• John G. Stackhouse, Jr.

GEEZ, am I a "liberal evangelical"?

GEEZ magazine has recently offered what they call a typology of contemporary evangelicalism. We pedants would prefer the term “taxonomy”–since typologies set out ideal types while taxonomies classify real-world instances–but hey: GEEZ is too hip to use an odd word like “taxonomy.”


Anyhow, GEEZ puts me in a category they call “liberal evangelical.” And some of their readers have contacted me to ask me what I think of that categorization.


I’ll say this. What GEEZ says it means by “liberal evangelical” is actually not a bad description of the people they put in their list of examples.

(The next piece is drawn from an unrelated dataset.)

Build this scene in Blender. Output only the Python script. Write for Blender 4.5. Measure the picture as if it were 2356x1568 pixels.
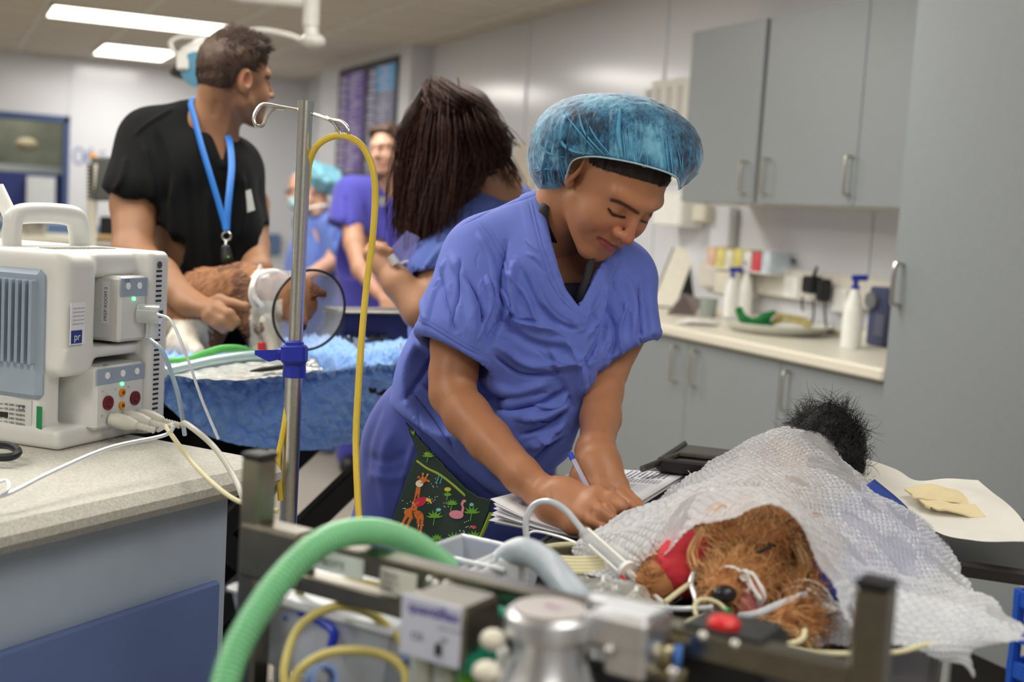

And I’m delighted to be listed with some of my heroes, including Ron Sider, John Stott, and C. S. Lewis. (I think they put me on this distinguished list, which also includes Rick Warren and Bono (!), to satisfy Canadian Content regulations.)

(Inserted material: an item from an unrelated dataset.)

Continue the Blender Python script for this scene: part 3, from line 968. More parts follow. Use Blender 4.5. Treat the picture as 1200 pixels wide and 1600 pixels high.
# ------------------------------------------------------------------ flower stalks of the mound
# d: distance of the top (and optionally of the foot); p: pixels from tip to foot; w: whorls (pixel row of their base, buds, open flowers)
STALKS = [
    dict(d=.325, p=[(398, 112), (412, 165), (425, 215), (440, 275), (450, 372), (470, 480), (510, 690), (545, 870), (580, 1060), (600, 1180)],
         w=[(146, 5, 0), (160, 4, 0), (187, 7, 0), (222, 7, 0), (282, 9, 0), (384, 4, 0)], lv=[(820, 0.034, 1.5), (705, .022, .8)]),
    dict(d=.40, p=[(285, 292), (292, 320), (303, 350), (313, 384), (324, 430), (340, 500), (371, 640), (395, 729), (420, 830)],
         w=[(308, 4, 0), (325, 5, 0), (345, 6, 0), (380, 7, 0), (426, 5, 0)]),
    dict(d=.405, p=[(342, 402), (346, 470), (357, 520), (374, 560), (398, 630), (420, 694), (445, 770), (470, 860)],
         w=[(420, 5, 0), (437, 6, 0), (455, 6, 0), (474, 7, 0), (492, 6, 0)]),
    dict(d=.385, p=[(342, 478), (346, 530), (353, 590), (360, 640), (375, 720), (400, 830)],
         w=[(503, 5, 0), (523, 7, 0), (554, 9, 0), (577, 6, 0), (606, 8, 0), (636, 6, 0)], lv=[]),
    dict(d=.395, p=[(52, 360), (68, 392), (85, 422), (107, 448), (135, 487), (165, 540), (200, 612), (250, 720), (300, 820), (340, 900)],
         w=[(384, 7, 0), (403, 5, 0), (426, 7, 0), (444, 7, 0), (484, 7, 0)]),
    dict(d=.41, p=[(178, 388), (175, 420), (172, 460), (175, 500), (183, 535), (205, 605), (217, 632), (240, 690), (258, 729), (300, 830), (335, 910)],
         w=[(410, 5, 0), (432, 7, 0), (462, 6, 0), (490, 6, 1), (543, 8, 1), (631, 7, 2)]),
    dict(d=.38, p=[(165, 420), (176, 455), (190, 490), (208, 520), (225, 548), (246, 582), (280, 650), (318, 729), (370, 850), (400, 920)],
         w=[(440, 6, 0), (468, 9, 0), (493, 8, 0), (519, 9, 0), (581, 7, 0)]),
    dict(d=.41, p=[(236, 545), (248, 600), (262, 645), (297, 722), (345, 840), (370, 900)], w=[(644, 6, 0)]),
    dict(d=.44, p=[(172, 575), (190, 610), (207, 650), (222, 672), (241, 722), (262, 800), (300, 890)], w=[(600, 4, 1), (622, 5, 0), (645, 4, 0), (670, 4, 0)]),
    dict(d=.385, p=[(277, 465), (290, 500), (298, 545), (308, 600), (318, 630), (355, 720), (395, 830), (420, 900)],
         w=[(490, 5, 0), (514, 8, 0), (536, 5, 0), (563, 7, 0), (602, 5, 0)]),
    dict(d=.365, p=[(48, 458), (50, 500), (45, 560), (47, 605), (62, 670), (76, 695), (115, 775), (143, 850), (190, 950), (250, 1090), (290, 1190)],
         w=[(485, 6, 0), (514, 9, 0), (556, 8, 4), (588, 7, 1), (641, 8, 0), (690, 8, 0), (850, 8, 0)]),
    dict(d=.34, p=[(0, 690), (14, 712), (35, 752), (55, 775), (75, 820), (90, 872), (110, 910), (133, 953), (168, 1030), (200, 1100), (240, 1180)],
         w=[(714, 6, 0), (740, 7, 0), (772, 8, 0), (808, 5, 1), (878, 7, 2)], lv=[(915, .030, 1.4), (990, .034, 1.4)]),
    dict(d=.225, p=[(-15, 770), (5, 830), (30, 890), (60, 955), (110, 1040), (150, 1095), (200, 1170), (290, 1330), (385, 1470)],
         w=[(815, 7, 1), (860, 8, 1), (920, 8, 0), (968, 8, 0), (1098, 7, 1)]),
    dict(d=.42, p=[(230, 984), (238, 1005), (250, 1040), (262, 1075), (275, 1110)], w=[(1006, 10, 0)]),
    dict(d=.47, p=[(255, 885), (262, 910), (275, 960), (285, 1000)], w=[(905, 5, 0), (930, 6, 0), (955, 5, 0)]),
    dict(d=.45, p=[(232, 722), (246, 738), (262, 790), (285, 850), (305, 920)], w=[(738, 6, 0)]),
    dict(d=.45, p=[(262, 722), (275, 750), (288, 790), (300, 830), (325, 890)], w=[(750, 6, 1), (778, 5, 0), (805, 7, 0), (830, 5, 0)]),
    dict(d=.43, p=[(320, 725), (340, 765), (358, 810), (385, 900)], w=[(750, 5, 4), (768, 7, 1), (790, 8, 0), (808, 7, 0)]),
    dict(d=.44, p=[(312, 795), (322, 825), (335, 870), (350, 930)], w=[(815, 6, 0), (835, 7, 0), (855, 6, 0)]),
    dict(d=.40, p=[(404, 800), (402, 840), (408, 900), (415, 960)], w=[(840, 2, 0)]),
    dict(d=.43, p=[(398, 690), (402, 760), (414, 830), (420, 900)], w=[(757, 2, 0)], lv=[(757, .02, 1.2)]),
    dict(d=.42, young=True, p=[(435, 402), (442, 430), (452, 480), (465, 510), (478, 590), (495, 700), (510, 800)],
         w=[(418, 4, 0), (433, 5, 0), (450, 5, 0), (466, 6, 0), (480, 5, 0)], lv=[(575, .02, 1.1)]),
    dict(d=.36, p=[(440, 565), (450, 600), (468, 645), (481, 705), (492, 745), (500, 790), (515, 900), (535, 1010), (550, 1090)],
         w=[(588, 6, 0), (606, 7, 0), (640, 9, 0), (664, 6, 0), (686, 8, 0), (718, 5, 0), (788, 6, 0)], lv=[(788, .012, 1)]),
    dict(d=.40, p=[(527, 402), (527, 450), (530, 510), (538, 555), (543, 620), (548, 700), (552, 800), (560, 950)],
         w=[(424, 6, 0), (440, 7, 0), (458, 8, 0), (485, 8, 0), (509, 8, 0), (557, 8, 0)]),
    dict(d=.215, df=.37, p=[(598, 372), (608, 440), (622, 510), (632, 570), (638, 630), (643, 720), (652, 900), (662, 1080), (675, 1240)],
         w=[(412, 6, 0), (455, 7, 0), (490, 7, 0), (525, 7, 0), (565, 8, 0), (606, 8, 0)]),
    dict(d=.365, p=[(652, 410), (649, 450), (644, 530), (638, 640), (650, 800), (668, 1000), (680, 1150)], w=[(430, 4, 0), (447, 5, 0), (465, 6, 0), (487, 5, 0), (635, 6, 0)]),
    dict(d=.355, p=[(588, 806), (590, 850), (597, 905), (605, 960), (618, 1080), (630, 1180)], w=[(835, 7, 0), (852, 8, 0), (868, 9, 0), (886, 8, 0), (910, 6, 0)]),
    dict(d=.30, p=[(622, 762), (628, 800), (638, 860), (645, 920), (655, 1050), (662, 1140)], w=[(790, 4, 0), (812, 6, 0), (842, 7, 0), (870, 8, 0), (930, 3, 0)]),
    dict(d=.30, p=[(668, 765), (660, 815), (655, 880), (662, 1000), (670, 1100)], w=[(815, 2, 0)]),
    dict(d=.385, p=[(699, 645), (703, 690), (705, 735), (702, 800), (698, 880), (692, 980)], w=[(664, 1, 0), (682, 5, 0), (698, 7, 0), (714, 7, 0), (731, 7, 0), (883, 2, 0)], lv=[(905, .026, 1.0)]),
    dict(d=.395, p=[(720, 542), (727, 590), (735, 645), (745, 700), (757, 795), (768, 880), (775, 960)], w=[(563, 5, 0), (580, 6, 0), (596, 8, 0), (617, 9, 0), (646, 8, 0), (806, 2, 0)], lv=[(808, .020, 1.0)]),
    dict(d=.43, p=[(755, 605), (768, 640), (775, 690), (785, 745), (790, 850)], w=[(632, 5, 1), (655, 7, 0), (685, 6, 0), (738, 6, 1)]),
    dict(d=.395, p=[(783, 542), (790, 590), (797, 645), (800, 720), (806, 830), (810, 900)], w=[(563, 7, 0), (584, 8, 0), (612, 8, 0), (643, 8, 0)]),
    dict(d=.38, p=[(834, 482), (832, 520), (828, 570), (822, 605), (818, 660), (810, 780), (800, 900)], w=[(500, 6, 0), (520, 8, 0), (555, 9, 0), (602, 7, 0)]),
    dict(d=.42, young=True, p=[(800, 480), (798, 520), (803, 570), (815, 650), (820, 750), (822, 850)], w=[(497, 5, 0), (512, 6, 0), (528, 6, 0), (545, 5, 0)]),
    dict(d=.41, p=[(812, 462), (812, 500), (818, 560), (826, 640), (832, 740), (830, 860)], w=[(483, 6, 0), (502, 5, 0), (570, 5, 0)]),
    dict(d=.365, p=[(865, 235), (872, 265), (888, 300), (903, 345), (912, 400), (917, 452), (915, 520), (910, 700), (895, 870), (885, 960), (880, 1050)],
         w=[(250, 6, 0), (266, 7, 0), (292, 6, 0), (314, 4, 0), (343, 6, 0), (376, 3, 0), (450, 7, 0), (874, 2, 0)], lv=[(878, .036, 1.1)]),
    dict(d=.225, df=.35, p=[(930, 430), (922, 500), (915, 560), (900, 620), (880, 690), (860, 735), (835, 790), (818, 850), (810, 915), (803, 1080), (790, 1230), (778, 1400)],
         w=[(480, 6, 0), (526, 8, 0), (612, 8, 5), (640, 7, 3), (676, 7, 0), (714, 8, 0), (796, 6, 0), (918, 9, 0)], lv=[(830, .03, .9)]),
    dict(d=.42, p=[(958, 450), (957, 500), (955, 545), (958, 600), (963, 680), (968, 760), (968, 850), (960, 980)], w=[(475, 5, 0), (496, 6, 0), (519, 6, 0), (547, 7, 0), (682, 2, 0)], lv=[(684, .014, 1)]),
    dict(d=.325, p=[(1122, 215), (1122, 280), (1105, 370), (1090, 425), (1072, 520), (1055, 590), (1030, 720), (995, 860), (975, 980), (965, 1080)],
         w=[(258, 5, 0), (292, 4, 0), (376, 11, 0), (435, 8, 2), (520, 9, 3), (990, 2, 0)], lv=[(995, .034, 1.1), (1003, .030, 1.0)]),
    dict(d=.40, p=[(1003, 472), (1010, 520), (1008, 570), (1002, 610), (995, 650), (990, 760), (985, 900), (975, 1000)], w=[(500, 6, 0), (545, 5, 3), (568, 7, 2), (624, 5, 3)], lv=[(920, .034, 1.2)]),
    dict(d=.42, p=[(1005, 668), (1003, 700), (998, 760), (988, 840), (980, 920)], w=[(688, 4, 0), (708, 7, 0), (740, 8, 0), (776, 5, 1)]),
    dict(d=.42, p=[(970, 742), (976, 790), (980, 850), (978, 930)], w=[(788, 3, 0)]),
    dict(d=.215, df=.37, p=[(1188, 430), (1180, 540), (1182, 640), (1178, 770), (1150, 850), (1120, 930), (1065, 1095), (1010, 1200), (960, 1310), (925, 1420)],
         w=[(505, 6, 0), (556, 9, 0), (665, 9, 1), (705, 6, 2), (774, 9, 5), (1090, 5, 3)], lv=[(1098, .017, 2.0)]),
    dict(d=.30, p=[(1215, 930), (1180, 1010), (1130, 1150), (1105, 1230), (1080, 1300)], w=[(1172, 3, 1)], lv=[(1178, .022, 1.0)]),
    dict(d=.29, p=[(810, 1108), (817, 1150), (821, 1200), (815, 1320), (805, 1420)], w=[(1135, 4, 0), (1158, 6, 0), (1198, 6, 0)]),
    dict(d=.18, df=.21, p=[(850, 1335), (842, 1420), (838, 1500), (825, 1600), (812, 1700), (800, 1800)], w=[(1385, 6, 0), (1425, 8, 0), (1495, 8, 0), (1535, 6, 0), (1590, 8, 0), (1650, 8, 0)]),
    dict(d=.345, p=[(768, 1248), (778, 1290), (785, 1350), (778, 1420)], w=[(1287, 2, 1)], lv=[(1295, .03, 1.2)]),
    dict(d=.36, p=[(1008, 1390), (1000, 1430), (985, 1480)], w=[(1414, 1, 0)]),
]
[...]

Yet to get all scholarly about this for a moment, there really was a “liberal evangelicalism”–about a century ago, in the Church of England–and I don’t fit. That movement was both too liberal and too Anglican for me and for some of the rest of them too, I daresay.


Furthermore, my sense is that, on the one hand, the conservative evangelicals would say, if they’re sufficiently censorious (and one or two are), that I’m not even an evangelical.


To be sure, GEEZ has that prospect wittily covered too, as their “Evangometer,” like Spinal Tap’s amplifiers, goes past 100% to 110%. So you can be less “evangelical” than the conservatives, and still be fully evangelical –and that’s quite right.


True liberals, on the other hand, such as most of my former professors at the University of Chicago Divinity School–the ne plus ultra of liberal theological institutions–would say I’m nowhere near being qualified as a liberal.


So I sit instead in what I like to think of as the sensible mainstream of the historic evangelical tradition, along with others of my heroes, such as John and Charles Wesley, George Whitefield, and Jonathan Edwards, and lesser, but still “burning and shining,” lights such as John Fletcher, Christopher Smart, and others. And that’s why I enjoy teaching at Regent College, which tries to be a 21st-century version of this kind of evangelicalism.


But let’s face it. Trying to be that kind of Christian in North America nowadays does locate one toward one edge of contemporary evangelicalism. So perhaps GEEZ should use a nice Canadian term instead and call me “centre-left.” I can live with that.